▸ **Records for this exercise**:
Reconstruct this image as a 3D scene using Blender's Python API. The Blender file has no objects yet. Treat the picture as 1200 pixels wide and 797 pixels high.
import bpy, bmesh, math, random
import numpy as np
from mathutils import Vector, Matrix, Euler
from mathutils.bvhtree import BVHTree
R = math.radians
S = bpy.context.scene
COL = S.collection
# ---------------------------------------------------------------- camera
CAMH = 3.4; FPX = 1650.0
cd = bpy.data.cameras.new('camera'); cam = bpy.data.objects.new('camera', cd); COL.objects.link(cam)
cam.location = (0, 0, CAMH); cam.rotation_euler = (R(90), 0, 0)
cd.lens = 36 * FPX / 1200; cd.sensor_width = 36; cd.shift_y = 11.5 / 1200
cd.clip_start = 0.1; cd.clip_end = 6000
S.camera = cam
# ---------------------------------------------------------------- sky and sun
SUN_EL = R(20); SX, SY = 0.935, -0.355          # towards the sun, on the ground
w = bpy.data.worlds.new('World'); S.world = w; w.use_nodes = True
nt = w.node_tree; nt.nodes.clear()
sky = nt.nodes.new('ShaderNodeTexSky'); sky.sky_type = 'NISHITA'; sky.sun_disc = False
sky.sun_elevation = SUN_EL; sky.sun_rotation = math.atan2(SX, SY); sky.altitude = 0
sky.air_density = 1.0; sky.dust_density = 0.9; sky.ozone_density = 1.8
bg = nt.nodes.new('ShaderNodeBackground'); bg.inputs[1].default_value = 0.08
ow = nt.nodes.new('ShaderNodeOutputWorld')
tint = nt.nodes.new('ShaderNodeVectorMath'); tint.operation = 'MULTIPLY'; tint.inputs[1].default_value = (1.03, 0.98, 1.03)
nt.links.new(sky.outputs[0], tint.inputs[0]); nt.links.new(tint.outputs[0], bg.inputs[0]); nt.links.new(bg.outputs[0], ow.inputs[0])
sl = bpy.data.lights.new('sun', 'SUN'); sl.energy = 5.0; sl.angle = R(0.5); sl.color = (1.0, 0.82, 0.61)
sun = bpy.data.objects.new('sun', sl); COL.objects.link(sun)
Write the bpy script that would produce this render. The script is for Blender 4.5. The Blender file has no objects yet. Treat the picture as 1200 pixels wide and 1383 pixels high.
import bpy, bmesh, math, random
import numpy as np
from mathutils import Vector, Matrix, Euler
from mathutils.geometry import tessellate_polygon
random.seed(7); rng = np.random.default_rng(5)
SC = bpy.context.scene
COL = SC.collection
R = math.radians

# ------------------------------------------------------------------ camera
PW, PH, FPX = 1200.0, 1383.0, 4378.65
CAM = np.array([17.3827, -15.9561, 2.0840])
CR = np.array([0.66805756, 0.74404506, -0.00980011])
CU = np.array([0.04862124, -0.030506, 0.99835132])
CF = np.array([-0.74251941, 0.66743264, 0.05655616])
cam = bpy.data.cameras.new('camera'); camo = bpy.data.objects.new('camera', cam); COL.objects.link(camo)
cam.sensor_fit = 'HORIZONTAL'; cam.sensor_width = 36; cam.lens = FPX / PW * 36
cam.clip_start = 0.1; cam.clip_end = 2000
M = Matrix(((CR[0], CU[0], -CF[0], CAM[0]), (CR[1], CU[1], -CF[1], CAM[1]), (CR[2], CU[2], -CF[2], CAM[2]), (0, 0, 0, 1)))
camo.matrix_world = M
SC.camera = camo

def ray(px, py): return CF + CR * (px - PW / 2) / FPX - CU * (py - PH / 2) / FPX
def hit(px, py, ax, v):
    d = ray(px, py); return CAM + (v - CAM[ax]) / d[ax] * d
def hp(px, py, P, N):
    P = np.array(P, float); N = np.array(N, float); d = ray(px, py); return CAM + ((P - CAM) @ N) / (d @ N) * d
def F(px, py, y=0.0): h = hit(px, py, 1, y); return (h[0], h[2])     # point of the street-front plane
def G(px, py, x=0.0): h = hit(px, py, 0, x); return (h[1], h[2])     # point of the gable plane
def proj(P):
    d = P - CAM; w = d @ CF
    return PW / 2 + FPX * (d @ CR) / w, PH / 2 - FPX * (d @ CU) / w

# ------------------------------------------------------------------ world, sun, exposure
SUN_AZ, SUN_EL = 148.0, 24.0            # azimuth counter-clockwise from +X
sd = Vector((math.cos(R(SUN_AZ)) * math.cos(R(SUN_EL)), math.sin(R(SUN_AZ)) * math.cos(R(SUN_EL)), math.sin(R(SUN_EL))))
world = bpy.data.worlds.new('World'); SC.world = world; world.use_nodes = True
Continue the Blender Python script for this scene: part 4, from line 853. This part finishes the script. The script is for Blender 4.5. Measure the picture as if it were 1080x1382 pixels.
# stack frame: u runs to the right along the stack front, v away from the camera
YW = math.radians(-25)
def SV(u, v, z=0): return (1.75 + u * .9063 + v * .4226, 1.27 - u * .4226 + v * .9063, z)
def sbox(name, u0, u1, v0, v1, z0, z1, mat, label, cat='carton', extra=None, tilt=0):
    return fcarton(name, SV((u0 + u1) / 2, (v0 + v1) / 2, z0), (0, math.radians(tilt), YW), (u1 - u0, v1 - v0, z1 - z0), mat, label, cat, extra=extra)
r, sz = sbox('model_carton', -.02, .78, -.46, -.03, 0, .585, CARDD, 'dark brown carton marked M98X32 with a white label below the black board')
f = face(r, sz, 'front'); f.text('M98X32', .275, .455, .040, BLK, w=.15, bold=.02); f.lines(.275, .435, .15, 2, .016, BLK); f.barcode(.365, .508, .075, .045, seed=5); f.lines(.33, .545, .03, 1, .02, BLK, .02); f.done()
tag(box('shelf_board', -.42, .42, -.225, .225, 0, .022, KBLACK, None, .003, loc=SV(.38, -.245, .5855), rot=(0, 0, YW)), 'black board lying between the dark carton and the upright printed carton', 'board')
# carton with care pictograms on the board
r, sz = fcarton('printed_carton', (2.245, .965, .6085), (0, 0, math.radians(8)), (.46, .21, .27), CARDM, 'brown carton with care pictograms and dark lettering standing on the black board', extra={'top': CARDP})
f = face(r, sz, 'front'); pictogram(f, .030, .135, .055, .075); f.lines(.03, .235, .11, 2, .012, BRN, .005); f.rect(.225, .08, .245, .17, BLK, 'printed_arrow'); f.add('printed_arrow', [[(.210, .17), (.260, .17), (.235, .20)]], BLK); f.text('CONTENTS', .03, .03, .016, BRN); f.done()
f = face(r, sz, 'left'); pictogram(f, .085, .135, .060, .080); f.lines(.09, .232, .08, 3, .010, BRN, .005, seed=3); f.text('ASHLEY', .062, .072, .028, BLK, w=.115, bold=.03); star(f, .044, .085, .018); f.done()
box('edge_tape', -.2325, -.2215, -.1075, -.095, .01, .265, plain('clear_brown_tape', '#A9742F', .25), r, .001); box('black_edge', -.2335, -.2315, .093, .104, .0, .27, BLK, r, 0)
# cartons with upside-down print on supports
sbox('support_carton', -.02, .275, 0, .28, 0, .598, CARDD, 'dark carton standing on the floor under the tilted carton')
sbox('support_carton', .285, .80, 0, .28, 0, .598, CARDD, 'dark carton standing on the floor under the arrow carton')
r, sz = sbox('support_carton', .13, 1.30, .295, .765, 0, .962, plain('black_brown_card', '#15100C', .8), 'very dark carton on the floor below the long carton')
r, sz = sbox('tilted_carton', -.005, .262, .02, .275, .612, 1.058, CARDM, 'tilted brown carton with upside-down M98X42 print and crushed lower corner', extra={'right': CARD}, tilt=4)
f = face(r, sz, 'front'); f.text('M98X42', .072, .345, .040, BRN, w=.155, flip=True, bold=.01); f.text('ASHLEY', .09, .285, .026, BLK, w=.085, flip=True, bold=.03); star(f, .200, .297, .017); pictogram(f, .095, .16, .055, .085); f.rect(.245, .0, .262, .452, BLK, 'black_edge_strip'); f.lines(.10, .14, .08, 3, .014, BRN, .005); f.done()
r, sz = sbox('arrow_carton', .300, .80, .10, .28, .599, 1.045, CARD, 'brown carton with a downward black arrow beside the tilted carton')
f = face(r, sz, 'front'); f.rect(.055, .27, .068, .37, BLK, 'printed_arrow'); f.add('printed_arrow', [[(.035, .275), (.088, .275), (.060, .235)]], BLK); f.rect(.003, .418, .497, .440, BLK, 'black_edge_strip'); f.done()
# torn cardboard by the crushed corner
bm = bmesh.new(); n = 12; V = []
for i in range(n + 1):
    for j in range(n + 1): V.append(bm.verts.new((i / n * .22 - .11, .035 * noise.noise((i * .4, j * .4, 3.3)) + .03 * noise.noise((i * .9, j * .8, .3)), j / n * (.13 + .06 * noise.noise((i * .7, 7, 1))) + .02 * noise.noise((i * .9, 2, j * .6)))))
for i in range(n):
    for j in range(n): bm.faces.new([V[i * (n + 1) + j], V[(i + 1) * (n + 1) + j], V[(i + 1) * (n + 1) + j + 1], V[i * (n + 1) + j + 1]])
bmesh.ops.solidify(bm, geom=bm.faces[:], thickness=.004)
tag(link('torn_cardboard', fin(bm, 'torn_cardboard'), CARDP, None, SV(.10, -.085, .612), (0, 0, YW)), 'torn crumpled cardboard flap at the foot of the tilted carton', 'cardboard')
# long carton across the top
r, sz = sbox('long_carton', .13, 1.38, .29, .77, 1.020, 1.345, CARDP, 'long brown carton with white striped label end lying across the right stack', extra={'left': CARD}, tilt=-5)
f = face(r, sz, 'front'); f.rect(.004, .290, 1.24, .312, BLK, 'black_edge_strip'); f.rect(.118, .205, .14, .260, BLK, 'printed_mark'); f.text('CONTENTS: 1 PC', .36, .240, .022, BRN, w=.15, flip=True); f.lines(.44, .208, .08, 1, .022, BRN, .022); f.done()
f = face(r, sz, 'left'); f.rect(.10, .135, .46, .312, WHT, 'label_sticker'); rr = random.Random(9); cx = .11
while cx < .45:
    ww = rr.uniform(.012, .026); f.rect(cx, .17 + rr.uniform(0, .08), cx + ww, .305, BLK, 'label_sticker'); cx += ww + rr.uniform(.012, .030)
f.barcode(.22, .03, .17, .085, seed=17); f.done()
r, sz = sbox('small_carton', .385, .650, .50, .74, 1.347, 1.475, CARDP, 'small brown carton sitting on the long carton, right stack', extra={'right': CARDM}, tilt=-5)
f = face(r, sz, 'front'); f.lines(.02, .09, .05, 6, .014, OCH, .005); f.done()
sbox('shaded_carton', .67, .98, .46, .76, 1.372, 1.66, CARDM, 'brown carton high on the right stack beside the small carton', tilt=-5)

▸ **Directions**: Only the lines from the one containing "Write the bpy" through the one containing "SC.camera = camo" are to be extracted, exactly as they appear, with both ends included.

▸ **Problem solution**:
Write the bpy script that would produce this render. The script is for Blender 4.5. The Blender file has no objects yet. Treat the picture as 1200 pixels wide and 1383 pixels high.
import bpy, bmesh, math, random
import numpy as np
from mathutils import Vector, Matrix, Euler
from mathutils.geometry import tessellate_polygon
random.seed(7); rng = np.random.default_rng(5)
SC = bpy.context.scene
COL = SC.collection
R = math.radians

# ------------------------------------------------------------------ camera
PW, PH, FPX = 1200.0, 1383.0, 4378.65
CAM = np.array([17.3827, -15.9561, 2.0840])
CR = np.array([0.66805756, 0.74404506, -0.00980011])
CU = np.array([0.04862124, -0.030506, 0.99835132])
CF = np.array([-0.74251941, 0.66743264, 0.05655616])
cam = bpy.data.cameras.new('camera'); camo = bpy.data.objects.new('camera', cam); COL.objects.link(camo)
cam.sensor_fit = 'HORIZONTAL'; cam.sensor_width = 36; cam.lens = FPX / PW * 36
cam.clip_start = 0.1; cam.clip_end = 2000
M = Matrix(((CR[0], CU[0], -CF[0], CAM[0]), (CR[1], CU[1], -CF[1], CAM[1]), (CR[2], CU[2], -CF[2], CAM[2]), (0, 0, 0, 1)))
camo.matrix_world = M
SC.camera = camo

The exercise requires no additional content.